Birthday Breakfast & Dinner Ritual

Text
K: “Okay so another one that we have is when it’s somebody’s birthday, in our family, uh, for- for breakfast, they would get a choice between, um, cinnamon rolls for breakfast or donuts for breakfast, like, specifically dunkin’ donuts or like the pillsbury cinnamon rolls that you would buy at the grocery store. And then every night for dinner they got to choose a place to eat out, or like, choose what we eat for dinner.”

Interviewer: “That’s awesome! Where did the food selections come from? Like, who kind of decided that those were the food selections?”

K: “I think my mom, uh, because cinnamon rolls for breakfast or donuts for breakfast, those are like- like a big deal in the house. Like, that’s not something we do, we would normally- I mean I don’t get really hungry around breakfast time, but whenever, like, whenever we would eat breakfast it would just be waffles or a bagel or like, a piece of you know, toast. So like making cinnamon rolls or ordering donuts is like a special occasion. They’re like special breakfast foods.”

Interviewer: “And for the choosing, um, where you wanna go for dinner, is that something that’s discussed beforehand or is it like, the person no matter what is like ‘we’re going here’?”

K: “It’s pretty much your choice. Like, whenever I choose dinner, I go to, um, Potbelly’s, which is this sandwich chain that started in like Chicago and they just got a couple in North Carolina. So I just- I choose there, and I mean, someone can not like it but you don’t really have a choice because it’s not your birthday, so everyone just has to go with whatever the um, the birthday person wants to do.”

Context
K is a current student at the University of Southern California. They spent most of their childhood in Chicago, Illinois before their family moved to North Carolina, where they currently live when not in school. In addition to birthday breakfasts, K stated that theri family would sometimes also have donuts after Mass and typically have cinnamon rolls for Christmas breakfast, which they thought contributed to the idea of these foods being for “big exciting occasions.” They also described that they would typically consider and eat these foods as dessert foods. For dinner, K added that their family goes to Potbelly’s outside of K’s birthday celebrations, but that they really like the food there. Now that they’re in college, K says they see it as an extra special opportunity, since they have a summer birthday and the Potbelly’s chain has no locations on the West Coast, where they go to school.

Analysis
Both K’s family’s breakfast and dinner birthday rituals seem to showcase some form of ritual inversion.

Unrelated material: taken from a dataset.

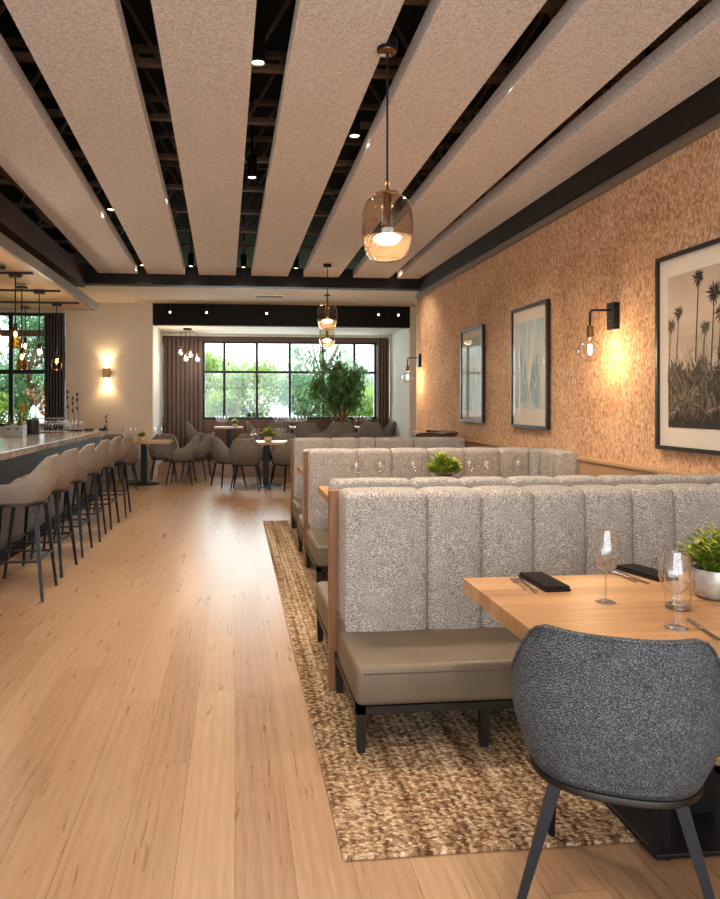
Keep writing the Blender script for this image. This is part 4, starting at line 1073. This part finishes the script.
# ------------------------------------------------------------------ garden outside
gm = BM(); box(gm, -30, 16.6, -0.3, 34, 60, -0.05); g = link('ground_lawn', gm, M['lawn']); g['kind'] = 'structure'
gm = BM(); box(gm, -30, 14.45, -0.3, -5.7, 16.6, -0.05); g = link('ground_lawn', gm, M['lawn']); g['kind'] = 'structure'
def garden_tree(name, label, x, y, h, w, n, mat, seed, trunk=0.9, leafL=0.14, airy=0.0, group='garden planting outside the windows'):
    t = thing(name, label, 'tree' if 'tree' in name else 'shrub', (x, y, -0.05), group=group)
    rng = random.Random(seed); tr, fo = BM(), BM()
    tube(tr, [(0, 0, 0), (0.05, 0.02, h * 0.4), (0.0, 0, h * 0.85)], [0.09, 0.07, 0.02], 8)
    cl = []
    for k in range(16):
        d = rnd_dir(rng); c = Vector((d.x * w * 0.62, d.y * w * 0.5, trunk + (h - trunk) * (0.5 + 0.42 * d.z))); cl.append((c, rng.uniform(0.28, 0.5) * w))
        tube(tr, [(0.02, 0, max(0.1, c.z * 0.55)), c], [0.04, 0.012], 6)
    for i in range(int(n * 2.6)):
        c, r = rng.choice(cl); d = rnd_dir(rng)
        p = c + Vector((d.x, d.y, d.z * 0.8)) * r * (rng.random() ** (0.35 + airy))
        if p.z < 0.05: continue
        dr = rnd_dir(rng); leaf(fo, p, dr, (0, 0, 1), leafL * rng.uniform(0.6, 1.1), leafL * 0.5, 0.2)
    link('trunk', tr, M['bark_tree'], t, True); link('crown', fo, M[mat], t)
gt = [('garden_shrub', 'bright green shrub outside beside the slat screen', -1.0, 19.6, 2.9, 1.25, 2600, 'leaf_far'),
      ('garden_shrub', 'yellow green shrub outside the second window bay', 0.55, 20.6, 2.7, 1.3, 2600, 'leaf_far'),
      ('garden_shrub', 'grey green bush outside the middle window bay', 1.95, 19.9, 2.35, 1.15, 2800, 'leaf_far2'),
      ('garden_shrub', 'bright green bush outside under the indoor tree', 3.35, 20.6, 2.6, 1.2, 2600, 'leaf_far'),
      ('garden_shrub', 'green shrub outside at the white wall end of the window', 4.75, 20.0, 2.7, 1.2, 2600, 'leaf_far'),
      ('garden_tree', 'pale airy tree rising outside the fourth window bay', 2.9, 24.5, 5.4, 1.9, 2300, 'leaf_pale'),
      ('garden_tree', 'pale tall tree outside behind the indoor tree', 5.9, 27.6, 6.2, 2.2, 3600, 'leaf_pale'),
      ('garden_shrub', 'pale green bushes edge outside the first window bay', -0.4, 23.5, 3.3, 1.9, 3200, 'leaf_far'),
      ('garden_tree', 'leafy green tree outside the bar window, closest to its dark screen', -5.15, 18.2, 4.2, 1.3, 3200, 'leaf_far2'),
      ('garden_tree', 'lighter green tree outside the bar window near the frame edge', -7.5, 20.6, 4.4, 1.4, 3200, 'leaf_far'),
      ('garden_shrub', 'low green shrub under the trees outside the bar window', -5.8, 17.6, 1.9, 1.0, 2200, 'leaf_far')]
for i, a in enumerate(gt): garden_tree(*a[:8], seed=40 + i, trunk=0.3 if a[0] == 'garden_shrub' else 1.2, airy=0.25 if 'airy' in a[1] else 0.0)

# ------------------------------------------------------------------ daylight
w = bpy.data.worlds.new('sky'); SC.world = w; w.use_nodes = True
nt = w.node_tree; nt.nodes.clear()
ow = nt.nodes.new('ShaderNodeOutputWorld'); bg = nt.nodes.new('ShaderNodeBackground')
bg.inputs[0].default_value = (0.86, 0.94, 1.0, 1); bg.inputs[1].default_value = 1.7
nt.links.new(bg.outputs[0], ow.inputs[0])
add_light('sun', 'SUN', (-10, 5, 20), 2.6, (1, 0.96, 0.88), (R(28), R(-42), 0), angle=R(2))
add_light('front_daylight', 'AREA', (-0.8, -2.9, 1.75), 78, (0.94, 0.97, 1.0), (R(90), 0, 0), shape='RECTANGLE', size=7.0, size_y=2.6)
add_light('window_daylight', 'AREA', (1.25, 16.55, 2.0), 75, (0.9, 0.96, 1.0), (R(90), 0, R(180)), shape='RECTANGLE', size=4.6, size_y=1.7)
# added fill spots without fixtures, over aisle, bar, booths and behind the camera
for x, y, p in ((-0.60, 3.4, 75), (-0.66, 7.2, 60), (0.92, 2.0, 75), (1.66, 4.4, 80), (1.70, 7.0, 70), (-1.26, 4.2, 60), (-0.5, 0.5, 80), (0.92, -0.5, 80)):
    add_light('fill_spot', 'SPOT', (x, y, 3.49), p, WARM, (0, 0, 0), spot_size=R(125), spot_blend=0.9, shadow_soft_size=0.06)

for x, p in ((-3.0, 7), (-1.9, 6), (0.2, 45), (1.6, 45)):  # added lamps tucked behind the cross beam to brighten the rear zone
    add_light('rear_fill_spot', 'SPOT', (x, 11.6, 3.38), p, WARM, (R(50), 0, 0), spot_size=R(120), spot_blend=1.0, shadow_soft_size=0.05)

# ------------------------------------------------------------------ camera
cd = bpy.data.cameras.new('camera'); cam = bpy.data.objects.new('camera', cd); COL.objects.link(cam)
cam.location = (0, 0, 1.5)
th = math.atan(74 / 720.0)
cam.rotation_euler = (R(90), 0, -th)
cd.sensor_fit = 'HORIZONTAL'; cd.sensor_width = 36.0; cd.lens = 36.0 * 720.0 / 720.0
cd.shift_x = (360 - 309) / 720.0; cd.shift_y = -(449.5 - 403) / 720.0
cd.clip_start = 0.05; cd.clip_end = 200
SC.camera = cam
vs = SC.view_settings
vs.view_transform = 'Standard'; vs.look = 'None'; vs.exposure = 1.12; vs.gamma = 1.0; vs.use_curve_mapping = False
SC.cycles.use_denoising = True
SC.cycles.max_bounces = 8; SC.cycles.diffuse_bounces = 4; SC.cycles.glossy_bounces = 3; SC.cycles.transparent_max_bounces = 24
SC.cycles.sample_clamp_indirect = 6.0
SC.cycles.caustics_reflective = False; SC.cycles.caustics_refractive = False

In the case of breakfast, foods that are typically only had for dessert are instead the main focus of the meal in order to emphasize the special nature of the occasion. In the case of dinner, what restaurant to go to or what food to each, which would perhaps otherwise be a group or family decision, is handed over to the birthday person, attributing them extra power and special status on their birthday. This ritual seems to have taken on an added meaning for K now that they attend college on the West Coast; by almost always eating at Potbelly’s, a restaurant they enjoy, K is able to reaffirm their identity ties to Chicago and North Carolina.